[3D scene scripts]
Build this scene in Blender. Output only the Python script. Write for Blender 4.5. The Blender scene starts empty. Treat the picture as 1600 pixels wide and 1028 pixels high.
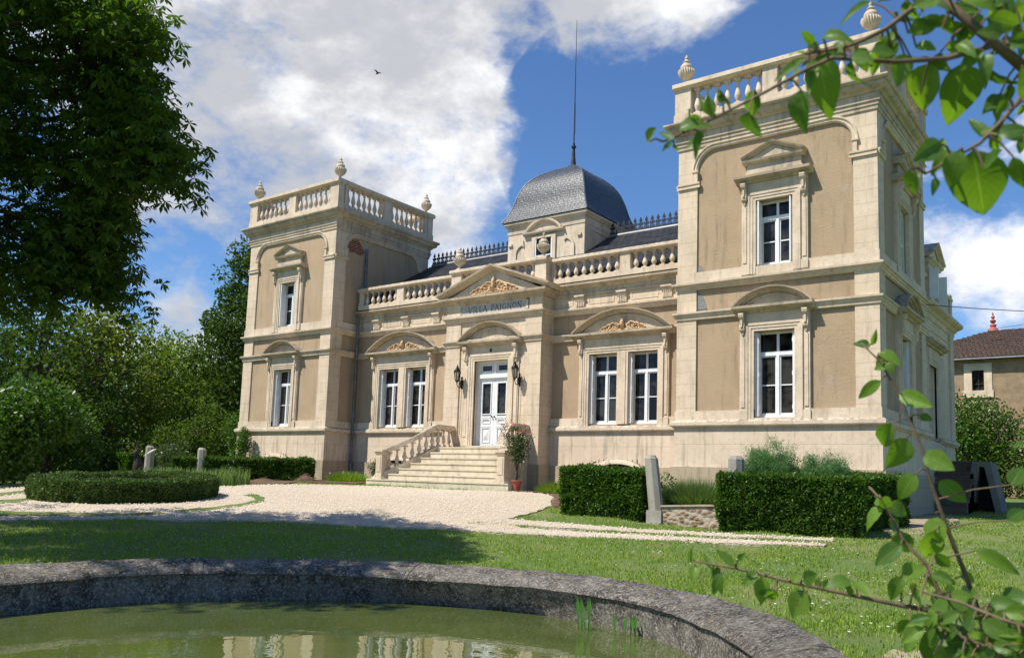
import bpy, bmesh, math, random
import numpy as np
from mathutils import Vector, Matrix, noise as mnoise
random.seed(7); rng = np.random.default_rng(7)
PI = math.pi
scene = bpy.context.scene
COL = scene.collection

# ------------------------------------------------------------------ camera, sky, sun, exposure
CAM = Vector((28.3151, -20.0587, -1.6966))
yaw, pitch, roll = .6464, .1136, .034
Fv = Vector((-math.sin(yaw)*math.cos(pitch), math.cos(yaw)*math.cos(pitch), math.sin(pitch)))
Rv = Vector((math.cos(yaw), math.sin(yaw), 0)); Uv = Rv.cross(Fv)
R2 = Rv*math.cos(roll)+Uv*math.sin(roll); U2 = Uv*math.cos(roll)-Rv*math.sin(roll)
cd = bpy.data.cameras.new('camera'); cam = bpy.data.objects.new('camera', cd); COL.objects.link(cam)
cam.matrix_world = Matrix(((R2.x,U2.x,-Fv.x,CAM.x),(R2.y,U2.y,-Fv.y,CAM.y),(R2.z,U2.z,-Fv.z,CAM.z),(0,0,0,1)))
cd.sensor_width = 36; cd.lens = 1333.4/1600*36; cd.shift_x = 0.0; cd.shift_y = (600.3-514)/1600
cd.clip_start = .05; cd.clip_end = 6000
cd.dof.use_dof = True; cd.dof.focus_distance = 24; cd.dof.aperture_fstop = 13
scene.camera = cam
SUN = Vector((-.62, -1, 1.75)).normalized()
world = bpy.data.worlds.new('World'); scene.world = world; world.use_nodes = True
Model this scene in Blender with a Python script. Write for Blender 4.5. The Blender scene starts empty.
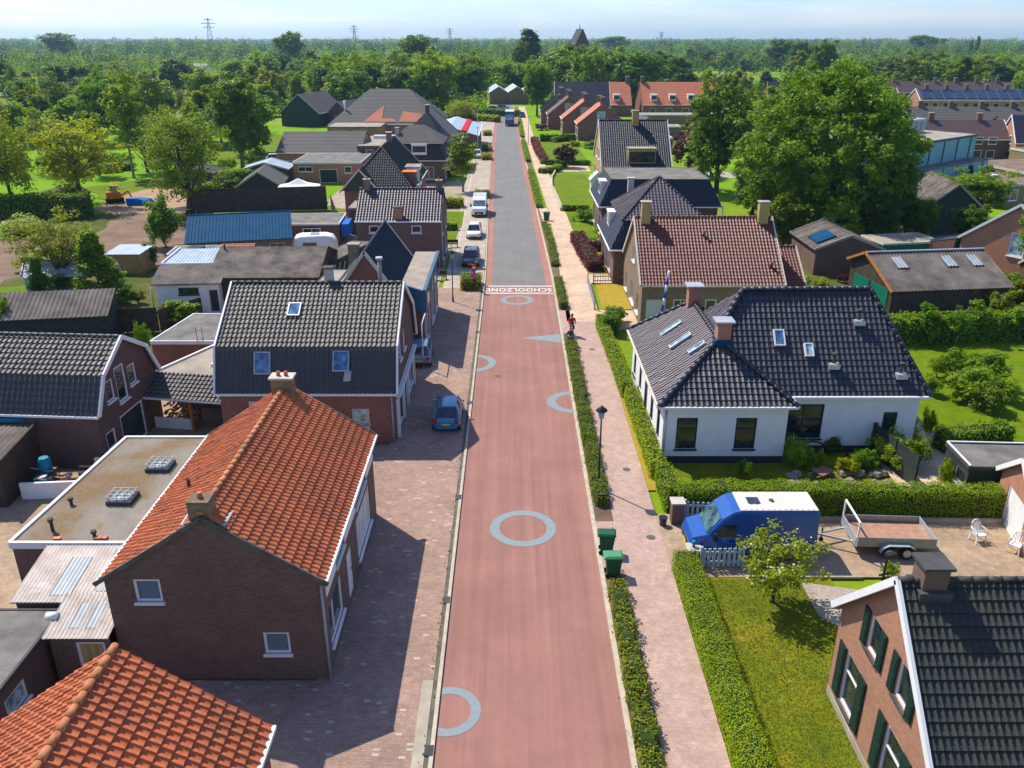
import bpy, bmesh, math, random
import numpy as np
from mathutils import Vector, Matrix
R = math.radians
random.seed(7)
scene = bpy.context.scene
col = scene.collection
CAMH, PITCH, FPX = 22.0, R(22.7), 828.0

def P(px, py, h=0.0):
    """the point at height h that the drone sees at photo pixel px,py (used to survey ground positions)"""
    dx = (px - 512) / FPX; dy = -(py - 384) / FPX
    Y = math.cos(PITCH) + dy * math.sin(PITCH); Z = -math.sin(PITCH) + dy * math.cos(PITCH)
    t = (h - CAMH) / Z
    return (dx * t, Y * t)

# ------------------------------------------------------------------ materials
M = {}
def new_mat(name):
    m = bpy.data.materials.new(name); m.use_nodes = True
    nt = m.node_tree; nt.nodes.clear()
    out = nt.nodes.new('ShaderNodeOutputMaterial')
    bs = nt.nodes.new('ShaderNodeBsdfPrincipled')
    nt.links.new(bs.outputs[0], out.inputs[0])
    M[name] = m
    return m, nt, bs, out
def N(nt, typ, **kw):
    n = nt.nodes.new(typ)
    for k, v in kw.items():
        if k.startswith('i_'):
            n.inputs[k[2:].replace('_', ' ')].default_value = v
        else:
            setattr(n, k, v)
    return n
def rgba(c):
    l = .3 * c[0] + .55 * c[1] + .15 * c[2]      # paints and bricks a little more vivid than surveyed
    return tuple(min(1.0, max(.003, l + (v - l) * 1.18)) for v in c[:3]) + (1.0,)
def coord(nt, kind='Object', scale=(1, 1, 1)):
    tc = N(nt, 'ShaderNodeTexCoord'); mp = N(nt, 'ShaderNodeMapping')
    mp.inputs['Scale'].default_value = scale
    nt.links.new(tc.outputs[kind], mp.inputs[0])
    return mp.outputs[0]
def mixc(nt, fac, a, b, mode='MIX'):
    m = N(nt, 'ShaderNodeMix', data_type='RGBA', blend_type=mode)
    for s, v in ((m.inputs[0], fac), (m.inputs[6], a), (m.inputs[7], b)):
        if hasattr(v, 'links'): nt.links.new(v, s)
        elif isinstance(v, (int, float)): s.default_value = v
        else: s.default_value = rgba(v)
    return m.outputs[2]
def ramp(nt, src, stops):
    r = N(nt, 'ShaderNodeValToRGB')
    e = r.color_ramp.elements
    while len(e) < len(stops): e.new(0.5)
    for k, (p, c) in enumerate(stops):
        e[k].position = p; e[k].color = rgba(c) if not isinstance(c, (int, float)) else (c, c, c, 1)
    nt.links.new(src, r.inputs[0])
    return r.outputs[0]
def noise(nt, vec, scale, detail=4, rough=.6):
    n = N(nt, 'ShaderNodeTexNoise'); n.inputs['Scale'].default_value = scale
    n.inputs['Detail'].default_value = detail; n.inputs['Roughness'].default_value = rough
    nt.links.new(vec, n.inputs['Vector'])
    return n.outputs['Fac']
def bump(nt, bs, src, dist=.02, strength=.6):
    b = N(nt, 'ShaderNodeBump'); b.inputs['Strength'].default_value = strength
    b.inputs['Distance'].default_value = dist
    nt.links.new(src, b.inputs['Height']); nt.links.new(b.outputs[0], bs.inputs['Normal'])
def sc_(c, k): return (min(1, c[0]*k), min(1, c[1]*k), min(1, c[2]*k))
def plain(name, c, rough=.6, var=.25, scale=3.0, metal=0, fine=40, bmp=0, c2=None, spec=.22, space='Object'):
    m, nt, bs, out = new_mat(name)
    v = coord(nt, space)
    a = noise(nt, v, scale, 5); f = noise(nt, v, fine, 2)
    lo = sc_(c, 1 - var); hi = c2 or sc_(c, 1 + var)
    cc = ramp(nt, a, [(.32, lo), (.68, hi)])
    cc = mixc(nt, .35 * min(1, var * 3), cc, ramp(nt, f, [(.3, .35), (.7, 1.0)]), 'MULTIPLY')
    nt.links.new(cc, bs.inputs['Base Color'])
    bs.inputs['Roughness'].default_value = rough; bs.inputs['Metallic'].default_value = metal
    bs.inputs['Specular IOR Level'].default_value = spec
    if bmp: bump(nt, bs, f, bmp)
    return m
def brick(name, c1, c2, mortar, rough=.9, bw=.22, bh=.065, stain=.35, grad=0):
    m, nt, bs, out = new_mat(name)
    uv = coord(nt, 'UV')
    b = N(nt, 'ShaderNodeTexBrick'); nt.links.new(uv, b.inputs['Vector'])
    b.inputs['Color1'].default_value = rgba(c1); b.inputs['Color2'].default_value = rgba(c2)
    b.inputs['Mortar'].default_value = rgba(mortar); b.inputs['Scale'].default_value = 1
    b.inputs['Brick Width'].default_value = bw; b.inputs['Row Height'].default_value = bh
    b.inputs['Mortar Size'].default_value = .012; b.inputs['Bias'].default_value = 0
    n1 = noise(nt, uv, .7, 6, .7); n2 = noise(nt, uv, 9, 3)
    c = mixc(nt, stain, b.outputs['Color'], ramp(nt, n1, [(.3, .4), (.7, 1.25)]), 'MULTIPLY')
    c = mixc(nt, .5, c, ramp(nt, n2, [(.3, .6), (.75, 1.3)]), 'MULTIPLY')
    nt.links.new(c, bs.inputs['Base Color']); bs.inputs['Roughness'].default_value = rough
    bump(nt, bs, b.outputs['Fac'], -.008, .5)
    return m
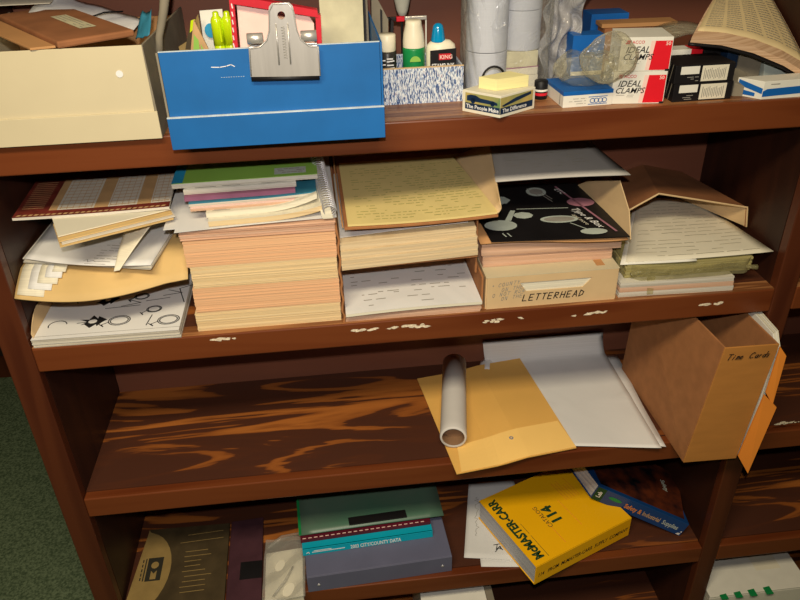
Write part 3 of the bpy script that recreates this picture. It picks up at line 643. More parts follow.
def clamp_box(FL, FR, z0, z1, lab):
    t = thing('clamp_box', lab, 'box', ((FL[0]+FR[0])/2, 40, z0), 'red and white boxes of paper clamps')
    obox(t, 'box_body', M['whitecard'], FL, FR, 62, z0, z1, bevel=.5)
    A_ = Vector((*FL, z0)); d = Vector((*FR, z0))-A_; L_ = d.length; h = z1-z0; fr = lambda l: frame(A_, d, (0, 0, 1), l)
    rd = polys(t, 'red_panel', fr(.35), [[(L_*.60, 1.5), (L_*.985, 1.5), (L_*.985, h-5), (L_*.66, h-5)]], M['redbox'])
    polys(t, 'pink_fade', fr(.3), [[(L_*.52, 1.5), (L_*.60, 1.5), (L_*.66, h-5), (L_*.58, h-5)]], M['pinkpaper'])
    polys(t, 'red_logo', fr(.4), [[(6, h-9), (12, h-9), (14, h-4), (8, h-4)]], M['redink'])
    text(t, 'printed_text', 'ACCO', frame(A_+d.normalized()*15+Vector((0, 0, h-8.5)), d, (0, 0, 1), .5), 6, M['redink'], bold=.01)
    text(t, 'printed_text', 'IDEAL', frame(A_+d.normalized()*7+Vector((0, 0, h-21)), d, (0, 0, 1), .5), 12.5, M['blackink'], shear=.3, bold=.008)
    text(t, 'printed_text', 'CLAMPS', frame(A_+d.normalized()*4+Vector((0, 0, h-30.5)), d, (0, 0, 1), .6), 11.5, M['blackink'], shear=.3, bold=.008)
    strokes(t, 'fine_print', fr(.4), rows(None, 6, L_*.42, h-37, h-32, 2, 1), .6, M['greyink'])
    text(rd, 'printed_text', '50', frame(A_+d.normalized()*(L_*.86)+Vector((0, 0, h-11)), d, (0, 0, 1), .8), 7, M['pinkpaper'], bold=.02)
    strokes(t, 'dark_corner', fr(.5), [[(L_*.93, 1.5), (L_-1, 1.5)]], 3, M['blackink'])
clamp_box((897, 24), (972, 14), ZA, ZA+46, 'lower white and red box lettered IDEAL CLAMPS, on the top shelf')
clamp_box((902, 24), (973, 14), ZA+46.4, ZA+93, 'upper white and red box lettered IDEAL CLAMPS, stacked on its twin')
def pin_box(z0, x, lab):
    t = thing('black_carton', lab, 'box', (1030, 40, z0), 'black cartons with white labels')
    A_ = Vector((984+x, 15, z0)); d = Vector((90, 2, 0)); L_ = 90; fr = lambda l: frame(A_, d, (0, 0, 1), l)
    obox(t, 'box_body', M['black'], (984+x, 15), (1074+x, 17), 60, z0, z0+26, bevel=.5)
    polys(t, 'white_label', fr(.35), [[(8, 13), (36, 13), (36, 24), (8, 24)]], M['whitecard'])
    bl = polys(t, 'barcode_label', fr(.35), [[(40, 2), (80, 2), (80, 24), (40, 24)]], M['offwhite'])
    strokes(bl, 'bar_pattern', fr(.6), [[(44+i*2.6, 5+(i % 3)), (44+i*2.6, 20-(i*7 % 4))] for i in range(13)], 1.1, M['greyink'])
    strokes(t, 'fine_print', fr(.4), rows(None, 7, 36, 2, 10, 3, 1), .9, M['greyink'])
    strokes(t, 'side_stripe', frame((984+x, 75, z0), (0, -1, 0), (0, 0, 1), .5), [[(6+i*10, 1), (12+i*10, 25)] for i in range(5)], 2, M['greycard'])
pin_box(ZA, 2, 'lower black carton with white labels, right of the red and white boxes'); pin_box(ZA+26.4, 0, 'upper black carton with white labels, stacked on the other black one')
t = thing('staple_box', 'long white carton with a red end behind the black cartons', 'box', (1025, 100, ZA))
MB().box(985, 1042, 92, 118, ZA, 384).build('box_body', M['whitecard'], t, bevel=.5)
MB().box(1042.2, 1060, 92, 118, ZA, 384).build('red_end', M['redbox'], t, bevel=.5)
o = MB().grid(lambda u, v: (980+110*u, 100+60*v, 386+20*math.sin(u*2.6)+6*v), 14, 3, 2).build('clear_strip', M['bagfilm'], smooth=True); props(o, 'curved clear plastic strip arching over the white carton with a red end', 'strip')
o = MB().box(1064, 1092, 96, 140, ZA, 388).build('dark_carton', M['black'], bevel=.8); props(o, 'narrow black carton behind the stacked black cartons', 'box')
t = thing('grey_carton', 'small grey carton with a dark stripe, under the open book', 'box', (1118, 90, ZA))
MB().box(1094, 1112, 80, 130, ZA, 384).build('dark_stripe', M['navy'], t, bevel=.5)
MB().box(1112.3, 1150, 78, 130, ZA, 380).build('box_body', M['greycard'], t, bevel=.5)
o = MB().hexa([(1084, 28, ZA), (1098, 24, ZA), (1112, 60, ZA), (1090, 66, ZA), (1084, 28, 348), (1098, 24, 343), (1120, 60, 352), (1088, 66, 366)]).build('paper_scrap', M['greycard'], bevel=.5); props(o, 'folded grey card flap between the black cartons and the blue striped box', 'card')
o = MB().hexa([(1153, 66, ZA), (1212, 60, ZA), (1214, 90, ZA), (1153, 96, ZA), (1153, 76, 368), (1212, 70, 364), (1214, 92, 364), (1153, 98, 368)]).build('pale_envelope_bundle', M['mirror'], bevel=.5); props(o, 'pale grey bundle standing between the open book and the blue striped box', 'papers')
t = thing('bandage_box', 'flat white box with blue stripes at the right end of the top shelf', 'box', (1150, 20, ZA))
bb = MB().hexa([(1116, 4, ZA), (1212, 8, ZA), (1212, 40, ZA), (1092, 34, ZA), (1116, 4, ZA+26), (1212, 8, ZA+26), (1212, 40, ZA+26), (1092, 34, ZA+26)]).build('box_body', M['whitecard'], t, bevel=.5)
fr = frame((1116, 4, ZA), (96, 4, 0), (0, 0, 1), .4)
polys(bb, 'blue_stripe', fr, [[(0, 4), (70, 6), (92, 12), (70, 17), (6, 15), (0, 12)]], M['bluecard'])
strokes(bb, 'fine_print', fr, rows(None, 8, 88, 19, 24, 1, 1), 1.4, M['greyink'])
fr = frame((1092, 34, ZA), (24, -30, 0), (0, 0, 1), .5)
polys(bb, 'blue_stripe', fr, [[(2, 16), (38, 8), (38, 16), (2, 24)], [(8, 3), (28, 3), (28, 8), (8, 10)]], M['bluecard'])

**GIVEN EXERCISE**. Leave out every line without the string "Python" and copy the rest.

**RESPONSE TO THE EXERCISE**.
Build this scene in Blender. Output only the Python script. Write for Blender 4.5. The Blender scene starts empty. Treat the picture as 1600 pixels wide and 1028 pixels high.
Model this scene in Blender with a Python script. Write for Blender 4.5. The Blender scene starts empty.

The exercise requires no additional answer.